Taxable bond funds gain $266.1 billion in 2012: Cerulli

Despite seeing a $105 billion net outflow in 2012, U.S. stock funds remained the largest asset class, with a market value of $3.48 trillion at year-end, compared with $2.51 trillion in taxable bond funds, which added $266 billion last year.

The January 2013 edition of The Cerulli Edge, a monthly mutual fund and ETF product trends bulletin from Boston-based research firm Cerulli Associates, showed that for calendar year 2012 U.S. taxable bond mutual funds gained $266.1 billion while U.S. stock mutual funds lost a net $105.3 billion.

DoubleLine’s Total Return Bond Fund had $19.6 billion in 2012 flows, the most of any mutual fund. Five of the top ten funds in terms of 2012 flows were Vanguard index funds and two were PIMCO funds.

Despite seeing a $105 billion net outflow in 2012, U.S. stock funds remained the largest asset class, with a market value of $3.48 trillion at year-end, compared with $2.51 trillion in taxable bond funds, which added $266 billion last year. There’s also $1.4 trillion in international stock funds and $584 billion in municipal bond funds.  

Alternatives funds and commodities funds, though trendy, account for just 1% and 0.5%, respectively, of mutual fund assets. Even though index investing continues to gain favor, as of December 2012 active mutual funds held far more assets than passive mutual funds, by a margin of $7.855 trillion to $1.413 trillion.

PIMCO’s alternative mutual funds contributed net flows of $4.7 billion to the alternatives asset class in 2012, the largest contribution to that class by any manager. PIMCO’s Income Fund and Total Return Fund took in $12.6 billion and $18.0 billion, respectively, to place second and fourth among the ten best-selling funds in 2012.

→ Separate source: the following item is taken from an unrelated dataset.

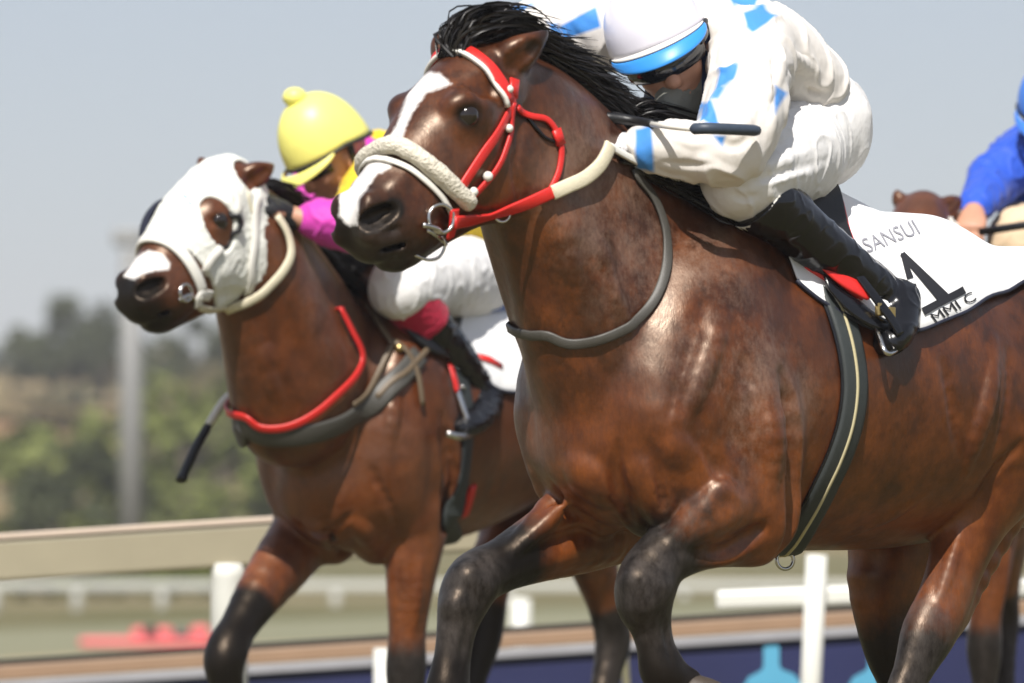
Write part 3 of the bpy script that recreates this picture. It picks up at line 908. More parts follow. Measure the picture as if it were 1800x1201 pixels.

Several Vanguard index funds were also among the most popular. Vanguard Total Stock Market Fund, Total Bond Market II Fund, Total International Stock Index Fund, Total Institutional Index Fund and Total Bond Market Index gained $13.8 billion, $12.3 billion, $11.6 billion, $8.5 billion and $8.0 billion respectively.

Cerulli also found:

  • Mutual fund assets increased 16.3% in 2012 and garnered $269 billion, almost triple their 2011 net flows of $97.8 billion. Municipal bond and balanced asset classes had net flows of $50.1 billion and $21.3 billion, respectively.
  • ETF assets grew 27.4% as flows totaled $187 billion. U.S. stock ETFs posted the best flows among the asset classes, with $54.8 billion.
  • Economic and capital market uncertainty has shaped both Retail and institutional investors want portfolio solutions that can boost returns, subdue volatility, and address liabilities.
  • Alternative investments’ ability to reduce volatility and provide diversification in portfolios was ranked by third-party-distribution-focused managers as the most important product attribute (4.6 on a 5.0 scale) to financial advisors, followed by risk reduction (3.7 on a 5.0 scale).
  • About one-fourth (24%) of asset managers marked taxable bond for new product development within the next 12 months.
  • Of the top-10 flow-gathering Morningstar categories in 2012, intermediate-term bonds had the most net flows with $112.3 billion, and only two were not fixed-income-focused: diversified emerging markets and conservative allocation.